Nontraditional families shouldn’t count on the Supreme Court to fix the problem. First of all, many of these families are heterosexual couples that have chosen not to marry for personal reasons. Secondly, even if the Supreme Court declares same-sex marriage a constitutional right, culture does not always follow legal doctrine. Just as Roe v. Wade failed to settle the contentious issue of abortion, the upcoming gay marriage cases in the Supreme Court could inflame the losing side of the issue. Forty years from now, gay marriage could be the new abortion—the bitter national disagreement with no kiss-and-make-up in sight.

Marriage privatization—a uniquely bipartisan proposal—would create marriage equality through democratic means. Forty percent of Americans agree that marriage is obsolete, and a hundred percent of Americans would benefit from privatization. Conservatives would see more efficient use of taxes, greater church independence, and a shrinking government. Liberals would see marriage equality and welfare benefits for those most in need. Additionally, married folks will enjoy a purer partnership, because couples will no longer walk down the aisle incentivized by tax breaks, citizenship, or healthcare.

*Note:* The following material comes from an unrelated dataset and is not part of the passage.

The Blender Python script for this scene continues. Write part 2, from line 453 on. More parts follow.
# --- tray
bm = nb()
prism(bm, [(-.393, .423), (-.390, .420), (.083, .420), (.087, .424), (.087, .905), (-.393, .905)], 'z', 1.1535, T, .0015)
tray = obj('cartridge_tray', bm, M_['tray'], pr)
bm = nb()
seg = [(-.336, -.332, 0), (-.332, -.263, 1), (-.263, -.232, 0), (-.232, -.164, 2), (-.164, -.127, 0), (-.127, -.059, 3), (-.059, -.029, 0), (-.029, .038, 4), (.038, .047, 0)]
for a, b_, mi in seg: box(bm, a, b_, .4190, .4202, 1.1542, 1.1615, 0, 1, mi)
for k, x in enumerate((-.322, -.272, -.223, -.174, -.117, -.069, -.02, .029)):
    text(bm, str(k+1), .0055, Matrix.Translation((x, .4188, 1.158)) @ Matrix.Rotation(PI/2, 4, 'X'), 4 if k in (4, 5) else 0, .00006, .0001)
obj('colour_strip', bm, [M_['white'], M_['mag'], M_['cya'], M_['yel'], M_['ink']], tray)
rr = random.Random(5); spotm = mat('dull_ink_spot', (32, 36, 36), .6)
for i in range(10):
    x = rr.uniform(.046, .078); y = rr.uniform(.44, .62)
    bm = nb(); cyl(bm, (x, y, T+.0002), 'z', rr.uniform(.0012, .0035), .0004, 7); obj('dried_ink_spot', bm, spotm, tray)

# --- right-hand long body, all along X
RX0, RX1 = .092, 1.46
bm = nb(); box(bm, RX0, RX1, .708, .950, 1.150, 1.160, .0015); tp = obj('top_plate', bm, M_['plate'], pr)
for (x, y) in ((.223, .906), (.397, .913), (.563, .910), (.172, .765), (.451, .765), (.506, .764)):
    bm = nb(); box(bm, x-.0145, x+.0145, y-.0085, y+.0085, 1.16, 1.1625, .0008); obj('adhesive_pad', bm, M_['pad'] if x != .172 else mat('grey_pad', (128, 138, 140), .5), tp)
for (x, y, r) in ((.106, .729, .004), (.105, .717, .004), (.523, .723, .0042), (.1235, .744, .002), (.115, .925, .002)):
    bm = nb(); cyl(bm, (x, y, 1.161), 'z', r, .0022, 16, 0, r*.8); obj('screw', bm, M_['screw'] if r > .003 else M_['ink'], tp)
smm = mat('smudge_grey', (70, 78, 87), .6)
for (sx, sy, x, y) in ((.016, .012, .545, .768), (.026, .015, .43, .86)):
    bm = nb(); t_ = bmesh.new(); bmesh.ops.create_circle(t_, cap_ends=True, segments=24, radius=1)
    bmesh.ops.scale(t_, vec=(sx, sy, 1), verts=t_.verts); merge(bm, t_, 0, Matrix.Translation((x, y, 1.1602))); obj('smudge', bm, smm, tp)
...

Like many Americans, Dr. Coontz can see the benefits of marriage privatization, but she also thinks there is a role for government in committed relationships. “Why should my ability to get healthcare depend on whether I’m married to a particular person?” she asked. “On the other hand, I do think the state has a legitimate interest in people taking care of each other, meeting their commitments, and having exit rules if they leave the relationship in which they’ve made a commitment.”

Marriage privatization can make room for limited government involvement. The state can enforce private contracts made by the couple, and default exit rules can remain available for committed, cohabiting relationships. The state could criminalize certain partnerships including incest and polygamy, the same way certain business contracts are prohibited today. The state would then be involved to the fullest extent in the parent-child relationship—generally a more enduring, provable, and need-based relationship than the parent-parent partnership.

Best of all, we would still get the estimated $9.5 billion windfall from same-sex wedding ceremonies! That doesn’t even take into account the inevitable flurry of new reality wedding shows. I’m looking at you, TLC.

Right now, the greatest barrier to marriage privatization is silence. Many people have never heard of marriage privatization, perhaps because its bipartisan nature—the very thing that makes it such a viable solution—makes it an unattractive candidate for sensationalistic politicking. Yet, marriage has evolved constantly before us. Perhaps it is just a matter of time before the majority starts talking about marriage privatization, not as a radical overhaul, but as a retrofitting of law to reality.